Regardless of how up to date one is, or how many blogs they write, it's still a tough stereotype to beat when age equals inability to stay current in the minds of some. Age discrimination is alive and well in America. And if that isn't all enough of a barrier, the newspaper industry is hurting in epic proportions. I believe some of the pain is self-inflicted through mega companies obtaining ridiculous amounts of debt and compounding the problem by making poor decisions on getting rid of so much institutional knowledge and diluting print products so that they are less desirable to readers. But there is also no doubt that readership patterns are changing and that the business model for publishing needs to evolve. More and more folks are talking about newspapers needing to become non-profits, which I think has some merit. A free society without newspapers in some form will not stay free for long. If big business can't keep newspapers viable, maybe it's time to take an entirely new approach, one that isn't driven by ad revenue or online page views. Probably would help journalism return to more substantive reporting in certain venues.

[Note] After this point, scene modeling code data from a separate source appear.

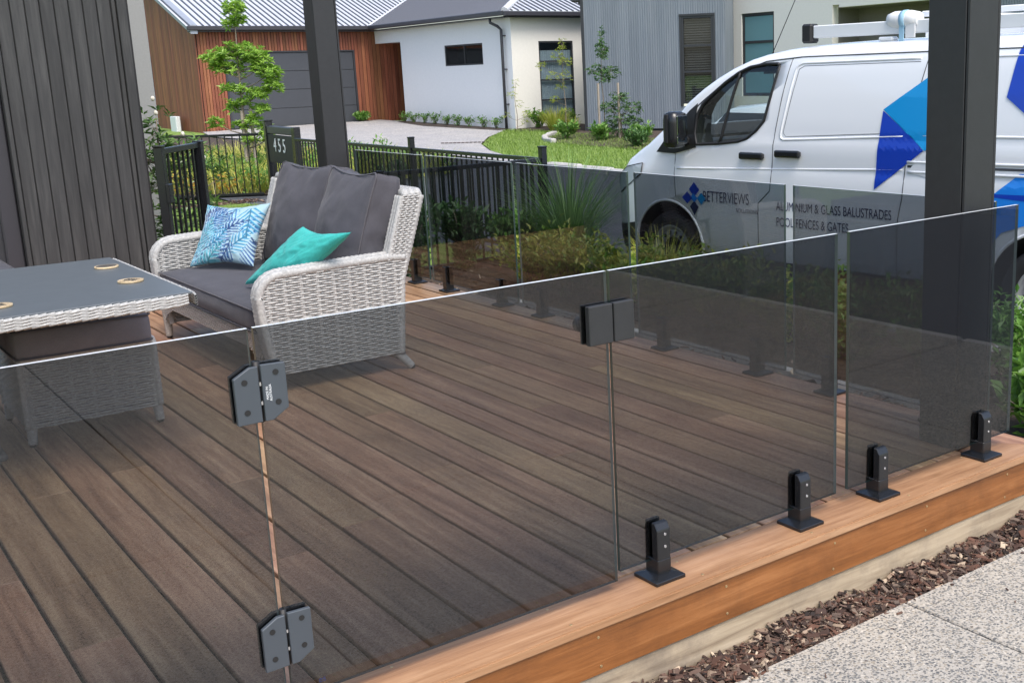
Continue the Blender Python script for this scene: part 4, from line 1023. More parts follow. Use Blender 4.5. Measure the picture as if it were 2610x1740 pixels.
# ------------------------------------------------------------ plants
def lerp0(tb_, x):
    if x <= tb_[0][0]: return tb_[0][1]
    for (a, ya), (b_, yb) in zip(tb_, tb_[1:]):
        if x <= b_: return ya + (yb - ya) * (x - a) / (b_ - a)
    return tb_[-1][1]
class Leaves:
    def __init__(s): s.v, s.f = [], []
    def leaf(s, p, d, up, l, w, fold=.25):
        d = d.normalized(); sd_ = d.cross(up)
        if sd_.length < 1e-3: sd_ = Vector((1, 0, 0))
        sd_.normalize(); n = sd_.cross(d).normalized(); k = len(s.v)
        s.v += [p, p + d * l * .45 + sd_ * w * .5 + n * w * fold, p + d * l - n * l * .12, p + d * l * .45 - sd_ * w * .5 + n * w * fold]
        s.f += [(k, k + 1, k + 2), (k, k + 2, k + 3)]
    def blade(s, p, d, l, w, droop, seg=4):
        """arching grass blade"""
        h = Vector((d.x, d.y, 0)); h = h.normalized() if h.length > 1e-4 else Vector((1, 0, 0)); sd_ = Vector((-h.y, h.x, 0)); k = len(s.v); q = p.copy(); dd = d.normalized()
        for i in range(seg + 1):
            ww = w * (1 - i / seg) ** .6 * .5 + .0004
            s.v += [q + sd_ * ww, q - sd_ * ww]; q = q + dd * (l / seg); dd = (dd + (h * .6 + Vector((0, 0, -1))) * droop / seg).normalized()
        for i in range(seg): a = k + 2 * i; s.f.append((a, a + 1, a + 3, a + 2))
    def build(s, name, mat, parent=None, **k):
        me = bpy.data.meshes.new(name); me.from_pydata([tuple(v) for v in s.v], [], s.f); me.materials.append(mat); return link(name, me, parent, **k)
def rv(): 
    while True:
        v = Vector((random.uniform(-1, 1), random.uniform(-1, 1), random.uniform(-1, 1)))
        if .05 < v.length < 1: return v
def tree(name, label, base, H, blobs, lsz, mats='lime', r0=.03, group=None, whorl=6, cat='tree', bark='bark', per=1.0, trunk_pts=None, fill=.35):
    """blobs: (dx,dy,z,rx,rz,n) ; leaves in whorls at twig tips"""
    t_ = thing(name, label, cat, base, 0, group)
    bm = B(); tp = trunk_pts or [(0, 0, -.1), (.02, .0, H * .3), (-.02, .02, H * .6), (.01, 0, H * .95)]
    tube(bm, resample(tp, .12), [r0 * (1 - .75 * i / (len(resample(tp, .12)) - 1)) for i in range(len(resample(tp, .12)))], 7)
    lv = Leaves(); tpv = [Vector(p) for p in tp]
    for (dx, dy, z, rx, rz, n) in blobs:
        c = Vector((dx, dy, z)); att = min(tpv, key=lambda p: abs(p.z - (z - rz * .6 - .12 * (abs(dx) + abs(dy)))))
        att = Vector((att.x, att.y, max(.1, min(H * .9, z - rz * .5 - .35 * sqrt(dx * dx + dy * dy)))))
        tube(bm, [att, att.lerp(c, .5) + Vector((0, 0, -.03)), c], [r0 * .45, r0 * .32, r0 * .18], 5)
        for _ in range(int(n * per)):
            d = rv(); d = d.normalized() * (fill + (1 - fill) * random.random() ** .6)
            p = c + Vector((d.x * rx, d.y * rx, d.z * rz))
            if random.random() < .4: tube(bm, [c.lerp(p, .1), c.lerp(p, .6) + Vector((0, 0, -.01)), p], [r0 * .14, r0 * .1, r0 * .05], 4, cap=False)
            ax = (d * .7 + Vector((0, 0, .9))).normalized()
            for k in range(whorl):
                a = k * 2.4 + random.random(); s1 = ax.cross(Vector((.3, .8, .1))).normalized(); s2 = ax.cross(s1)
                dd = (s1 * cos(a) + s2 * sin(a)) * random.uniform(.6, 1) + ax * random.uniform(.15, .8)
                lv.leaf(p + ax * random.uniform(-.02, .02), dd, ax, lsz * random.uniform(.7, 1.25), lsz * random.uniform(.3, .42))
    fin('trunk', bm, M[bark], t_); lv.build('crown', M[mats], t_)
    return t_
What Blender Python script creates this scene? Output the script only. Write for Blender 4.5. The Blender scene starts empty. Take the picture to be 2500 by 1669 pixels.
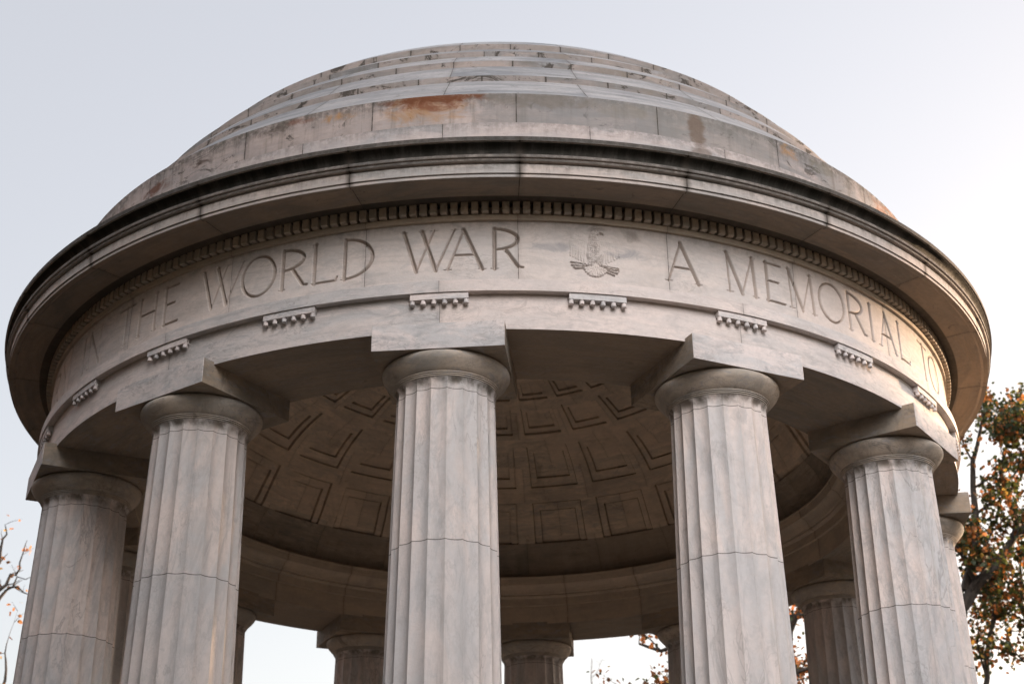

Trying to convince employers in other industries that being a lifelong journalist has in many ways prepared me for a variety of vocations is another tough nut to crack. These non-media employers don't easily see how journalism prepares one to write, research, edit, speak intelligently on a variety of topics or to be an effective advocate. They don't understand how we are trained to deal with deadlines and to embrace technology, and how those skills would be an asset in almost any business. Journalists are hard-working folks. We work nights, weekends and holidays and rub elbows with every segment of society. But I remain hopeful that someone will eventually be able to connect the dots, see the tangibles as well as intangibles that I can offer. There are many of us out here in unemployment land who could be hired at bargain basement prices and would be profoundly grateful to be employed again.

I have to hope that the smartest employers will eventually tap into the wealth of experience that is available. There is no other choice. Hope, of course, is everything, particularly when you're 50something and looking for a job.